Nilton Santos
- Nilton Santos
- 3 de mai. de 2019
- 2 min de leitura
O TREM DA NOSSA HISTÓRIA
Sou da época em que o trem passava por dentro da cidade, cortando-a de leste a oeste e vice-versa. Para quem não viveu esta época informo que a estação ficava onde está a Praça Honorato. Para ir e voltar do colégio era obrigado a cruzar os trilhos, o que às vezes me forçava chegar atrasado à aula, pois o trem interrompia a circulação de carros e pessoas por um bom tempo.
Alguns mais apressados se arriscavam pulando entre os vagões. Naquele tempo as pessoas não tinham tanta pressa, aceitavam com naturalidade a parada forçada. Valia o desconto do atraso causado pelos vagões manobrando na gare, do patrão ao professor, todos aceitavam a desculpa com naturalidade. Em torno da estação um pequeno universo se criava. Estivadores, ambulantes, taxistas, passageiros embarcando e descendo do trem e outros da estação rodoviária que era no outro lado, na Otto Mernak. O lugar, fervilhava.

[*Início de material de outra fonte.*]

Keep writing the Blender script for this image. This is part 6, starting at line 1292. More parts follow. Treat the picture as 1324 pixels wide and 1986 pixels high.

Dentre os personagens habituais do local, tinha um em especial que me prendia a atenção: um ambulante que abria sua surrada mala e dela saía uma cobra. O espetáculo era sempre o mesmo: primeiro falava das maravilhas curativas do óleo de um peixe amazônico que só não trazia o amor perdido, o resto dava um jeito. A lábia do sujeito, mais a cobra, juntava gente ao redor.
O ápice da apresentação era o momento em que pegava uma agulha grossa, jogava-a no chão empoeirado, pisando sobre ela várias vezes para depois cravá-la em seu antebraço até sair a ponta do outro lado. Depois passava no ferimento um óleo de cor amarelada para garantir que o mesmo prevenia qualquer possibilidade de infecção. Com o fim dos trens se foram as desculpas pelo atraso e o espetáculo do homem que literalmente dava o couro para ganhar o pão de cada dia.